Metal Chaos Ensemble was formed in early 2015 by PEK and Yuri Zbitnov as a working project to explore chaotic rhythms on metallic instruments. I had started to amass the Evil Clown Arsenal of percussion, electronic and wind instruments and we needed a workshop to develop this universe of sounds for the Leap of Faith Orchestra. It was immediately obvious that Metal Chaos Ensemble had a sound to itself and over the last three years has been one of the most prolific Evil Clown ensembles. We have produced a bunch of albums covering a wide range of sonority sets, but always with the presence of Gongs, chimes, glockenspiel, Tibetan Bowls and many other metallic sounds and the horns of PEK. All Metal Chaos Ensemble sessions include myself and Yuri as a duet, or along with a whole bunch of different guests in a larger unit.

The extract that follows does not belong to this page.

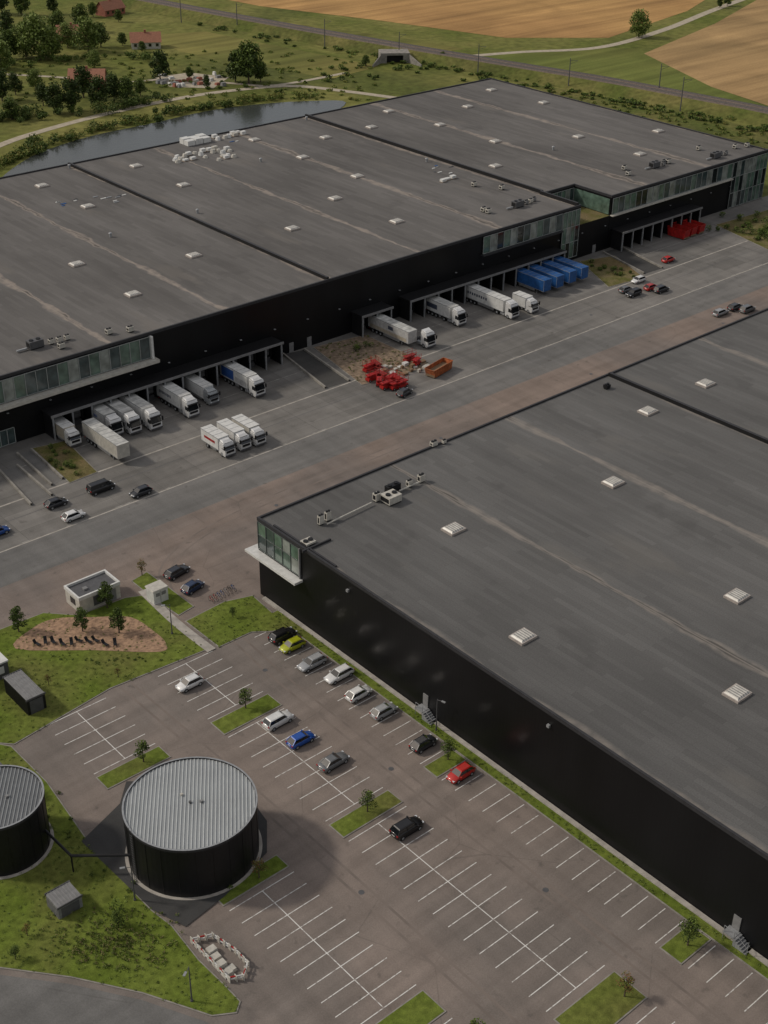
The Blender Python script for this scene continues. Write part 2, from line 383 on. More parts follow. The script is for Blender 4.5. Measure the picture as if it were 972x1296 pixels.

Recently, I have been using the Ableton software to create electronic mixes which we use in several of the bands as an accompaniment track. In performance, I ride the fader from off to very present, but most of the time more to the background. Raw samples are taken from the Evil Clown Catalog and also specially recorded at Evil Clown Headquarters with instruments drawn from the Evil Clown arsenal. I then use Adobe Audition to process the samples and finally Ableton to assemble a timeline and create a mix. Most of the more recent MCE sessions use one of these mixes.

In addition to the Ableton mix we also had Eric Woods on the analog synth, Bob Moores on guitar and trumpet, Albey onBass on electric bass, and newbie Federico Balducci on guitar. Handling the live to 2 track mix and providing real-time signal processing is Joel Simches.

This variation of Metal Chaos Ensemble is part of a relatively new direction featuring more rock elements, looping, samples, electronics, etc. than typical in most of the Evil Clown catalog… This trend has been developing for the last couple of years on some of the MCE sessions, and this one really cooks, so check it out!!